Begin Extracted records
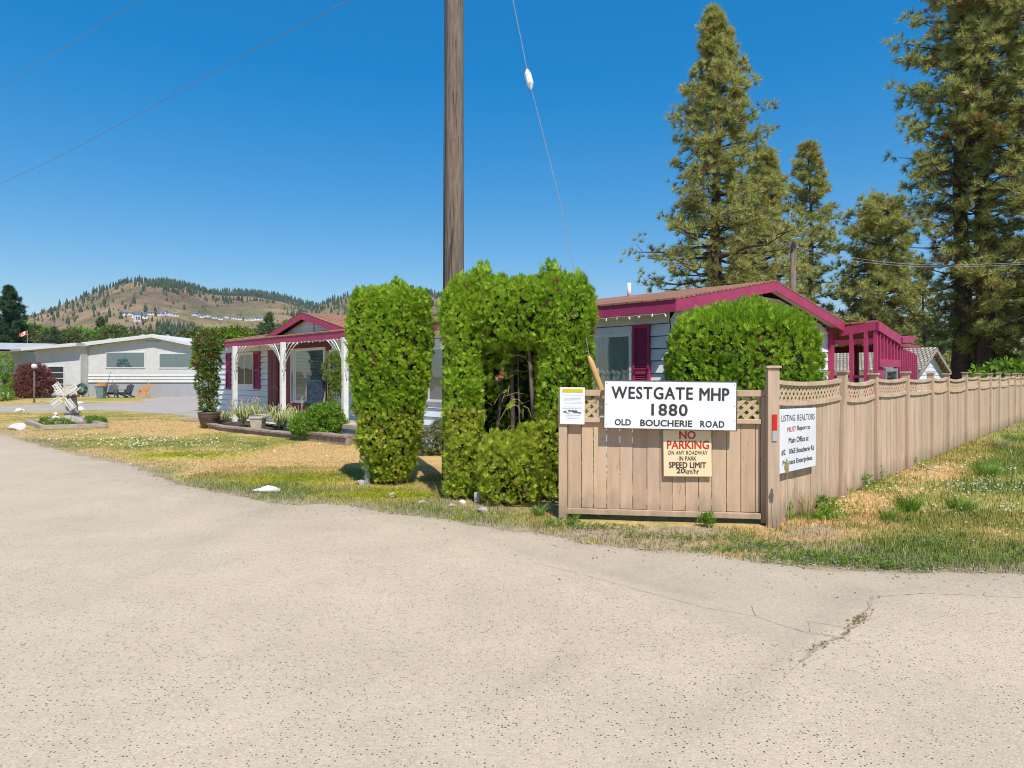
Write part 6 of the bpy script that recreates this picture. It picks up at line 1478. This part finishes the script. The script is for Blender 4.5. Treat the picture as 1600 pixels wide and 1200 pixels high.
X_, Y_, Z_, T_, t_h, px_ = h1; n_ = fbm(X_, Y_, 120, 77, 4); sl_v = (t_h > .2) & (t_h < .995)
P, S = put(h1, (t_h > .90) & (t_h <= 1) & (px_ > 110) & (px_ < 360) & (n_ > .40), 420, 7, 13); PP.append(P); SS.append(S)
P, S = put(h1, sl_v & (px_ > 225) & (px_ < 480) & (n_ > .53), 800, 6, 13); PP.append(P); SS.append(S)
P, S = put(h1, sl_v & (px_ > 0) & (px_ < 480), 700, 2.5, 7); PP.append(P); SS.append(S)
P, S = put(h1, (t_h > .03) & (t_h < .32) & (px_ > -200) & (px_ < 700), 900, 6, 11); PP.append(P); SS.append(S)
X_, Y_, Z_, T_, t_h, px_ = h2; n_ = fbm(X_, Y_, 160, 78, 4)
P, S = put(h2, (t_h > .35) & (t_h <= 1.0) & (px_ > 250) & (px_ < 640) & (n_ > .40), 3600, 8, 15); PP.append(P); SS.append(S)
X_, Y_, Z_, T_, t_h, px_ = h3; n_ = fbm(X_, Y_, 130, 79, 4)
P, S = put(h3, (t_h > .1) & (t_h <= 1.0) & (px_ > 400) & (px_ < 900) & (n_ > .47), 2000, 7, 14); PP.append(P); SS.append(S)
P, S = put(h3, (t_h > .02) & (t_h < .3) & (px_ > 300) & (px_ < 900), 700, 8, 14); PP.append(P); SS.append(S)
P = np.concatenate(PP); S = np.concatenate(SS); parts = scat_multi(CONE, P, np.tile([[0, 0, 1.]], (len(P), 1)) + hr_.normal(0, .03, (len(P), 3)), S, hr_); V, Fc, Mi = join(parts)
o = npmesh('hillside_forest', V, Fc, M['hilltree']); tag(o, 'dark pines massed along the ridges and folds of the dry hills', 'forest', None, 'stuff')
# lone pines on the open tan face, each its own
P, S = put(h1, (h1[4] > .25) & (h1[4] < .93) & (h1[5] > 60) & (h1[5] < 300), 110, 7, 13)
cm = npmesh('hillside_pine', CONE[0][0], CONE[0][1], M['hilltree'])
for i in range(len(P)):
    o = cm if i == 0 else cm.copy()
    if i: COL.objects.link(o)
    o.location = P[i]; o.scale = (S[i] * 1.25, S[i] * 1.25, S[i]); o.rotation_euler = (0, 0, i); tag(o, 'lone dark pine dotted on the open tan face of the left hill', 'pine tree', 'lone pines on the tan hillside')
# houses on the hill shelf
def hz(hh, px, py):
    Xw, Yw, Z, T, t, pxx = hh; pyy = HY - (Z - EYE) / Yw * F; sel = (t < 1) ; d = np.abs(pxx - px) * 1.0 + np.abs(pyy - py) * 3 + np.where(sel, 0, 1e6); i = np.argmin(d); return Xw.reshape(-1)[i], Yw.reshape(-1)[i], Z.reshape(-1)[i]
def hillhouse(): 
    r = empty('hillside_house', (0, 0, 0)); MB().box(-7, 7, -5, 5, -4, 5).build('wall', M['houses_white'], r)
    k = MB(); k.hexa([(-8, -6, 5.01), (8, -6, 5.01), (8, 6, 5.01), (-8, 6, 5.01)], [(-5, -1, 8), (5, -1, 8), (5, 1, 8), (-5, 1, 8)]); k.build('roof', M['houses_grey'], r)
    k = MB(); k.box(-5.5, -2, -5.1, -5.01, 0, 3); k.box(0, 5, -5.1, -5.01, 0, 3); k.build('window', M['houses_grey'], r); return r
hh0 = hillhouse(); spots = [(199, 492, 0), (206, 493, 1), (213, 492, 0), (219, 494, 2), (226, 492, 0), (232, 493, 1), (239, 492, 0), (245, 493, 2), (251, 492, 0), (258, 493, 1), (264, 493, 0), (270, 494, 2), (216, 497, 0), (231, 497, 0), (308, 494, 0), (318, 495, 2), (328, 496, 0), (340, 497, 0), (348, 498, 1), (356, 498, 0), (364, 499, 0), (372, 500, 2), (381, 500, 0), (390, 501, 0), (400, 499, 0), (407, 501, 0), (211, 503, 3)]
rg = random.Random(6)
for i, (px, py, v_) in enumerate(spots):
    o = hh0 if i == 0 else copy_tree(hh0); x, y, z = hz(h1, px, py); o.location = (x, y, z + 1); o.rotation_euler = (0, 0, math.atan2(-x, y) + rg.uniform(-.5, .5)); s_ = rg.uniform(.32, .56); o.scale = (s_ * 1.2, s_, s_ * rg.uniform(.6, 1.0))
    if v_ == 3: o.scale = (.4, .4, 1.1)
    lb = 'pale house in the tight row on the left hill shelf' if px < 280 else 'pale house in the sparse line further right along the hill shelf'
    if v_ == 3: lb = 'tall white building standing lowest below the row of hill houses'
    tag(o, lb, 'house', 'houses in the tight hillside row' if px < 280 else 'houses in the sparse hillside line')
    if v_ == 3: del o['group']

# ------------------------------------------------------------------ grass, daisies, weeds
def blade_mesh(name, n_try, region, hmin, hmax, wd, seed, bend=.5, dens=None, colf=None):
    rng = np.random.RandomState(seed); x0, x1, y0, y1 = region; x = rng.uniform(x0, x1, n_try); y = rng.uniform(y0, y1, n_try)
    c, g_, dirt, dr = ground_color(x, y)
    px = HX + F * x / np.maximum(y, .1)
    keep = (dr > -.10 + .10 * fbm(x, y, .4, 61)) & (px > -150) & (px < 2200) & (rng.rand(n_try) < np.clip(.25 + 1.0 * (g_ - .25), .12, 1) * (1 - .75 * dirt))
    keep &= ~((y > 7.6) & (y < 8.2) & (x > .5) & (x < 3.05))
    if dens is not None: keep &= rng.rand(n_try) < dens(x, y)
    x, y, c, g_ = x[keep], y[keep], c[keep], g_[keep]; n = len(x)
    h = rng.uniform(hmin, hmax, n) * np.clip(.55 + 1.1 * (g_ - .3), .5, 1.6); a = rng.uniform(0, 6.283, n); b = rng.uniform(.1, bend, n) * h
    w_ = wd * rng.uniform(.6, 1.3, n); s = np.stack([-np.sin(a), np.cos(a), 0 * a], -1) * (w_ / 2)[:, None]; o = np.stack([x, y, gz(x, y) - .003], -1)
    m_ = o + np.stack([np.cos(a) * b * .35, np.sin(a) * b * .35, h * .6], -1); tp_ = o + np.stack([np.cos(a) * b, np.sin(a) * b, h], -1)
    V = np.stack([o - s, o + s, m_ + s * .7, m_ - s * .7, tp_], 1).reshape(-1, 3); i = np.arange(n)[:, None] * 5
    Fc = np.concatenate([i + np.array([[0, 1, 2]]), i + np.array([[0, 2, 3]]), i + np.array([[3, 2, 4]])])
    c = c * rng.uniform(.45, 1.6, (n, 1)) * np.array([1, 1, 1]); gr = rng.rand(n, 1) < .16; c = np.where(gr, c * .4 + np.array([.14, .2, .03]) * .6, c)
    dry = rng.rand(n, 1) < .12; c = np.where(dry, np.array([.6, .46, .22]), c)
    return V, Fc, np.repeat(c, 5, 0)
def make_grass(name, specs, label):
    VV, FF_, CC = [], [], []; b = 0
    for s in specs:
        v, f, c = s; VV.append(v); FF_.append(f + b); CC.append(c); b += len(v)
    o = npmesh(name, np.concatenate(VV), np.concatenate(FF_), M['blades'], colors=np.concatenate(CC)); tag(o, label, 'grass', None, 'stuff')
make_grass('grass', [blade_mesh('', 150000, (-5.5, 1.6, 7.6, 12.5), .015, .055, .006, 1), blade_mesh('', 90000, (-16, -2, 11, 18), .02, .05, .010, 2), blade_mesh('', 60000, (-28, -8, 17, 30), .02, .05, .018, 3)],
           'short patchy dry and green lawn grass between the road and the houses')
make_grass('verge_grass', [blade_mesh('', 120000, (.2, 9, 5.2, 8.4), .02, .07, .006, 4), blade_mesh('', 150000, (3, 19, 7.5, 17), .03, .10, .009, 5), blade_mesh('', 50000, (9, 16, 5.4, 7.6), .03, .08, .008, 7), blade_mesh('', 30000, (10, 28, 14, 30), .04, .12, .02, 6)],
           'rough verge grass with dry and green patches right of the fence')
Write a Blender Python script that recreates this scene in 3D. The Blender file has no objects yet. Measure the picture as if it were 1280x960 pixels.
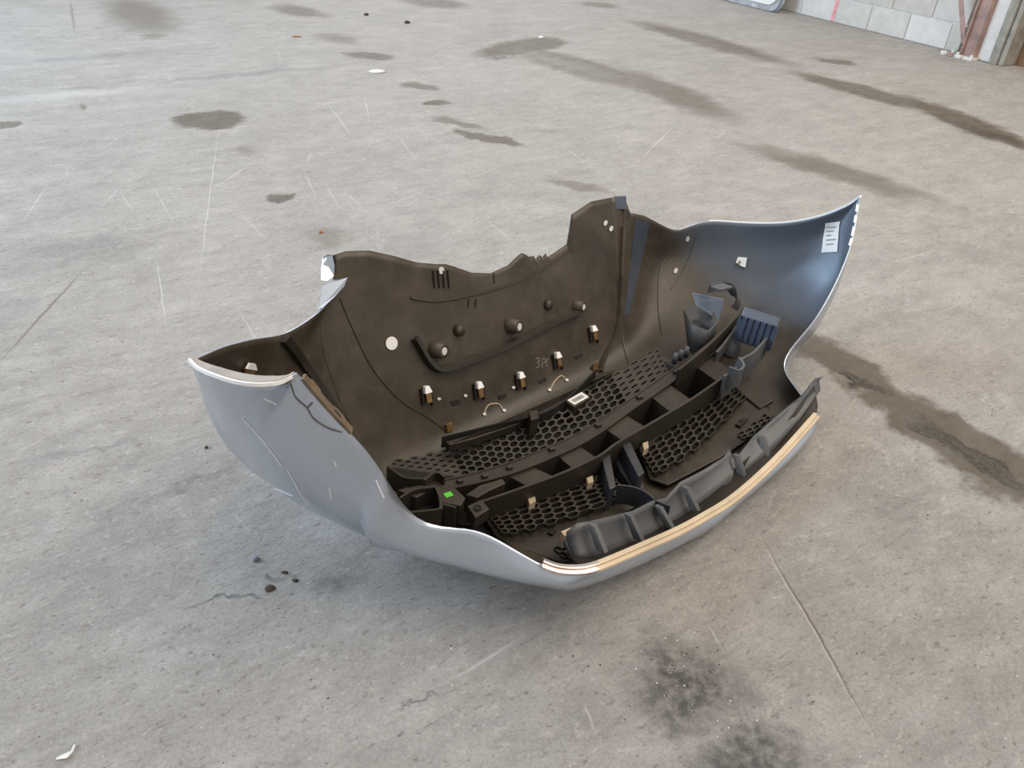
End Extracted records
# Task details
Gather from the entries above all lines that include the string "objects".

# Task answer
    if i: COL.objects.link(o)
Write a Blender Python script that recreates this scene in 3D. The Blender file has no objects yet. Measure the picture as if it were 1280x960 pixels.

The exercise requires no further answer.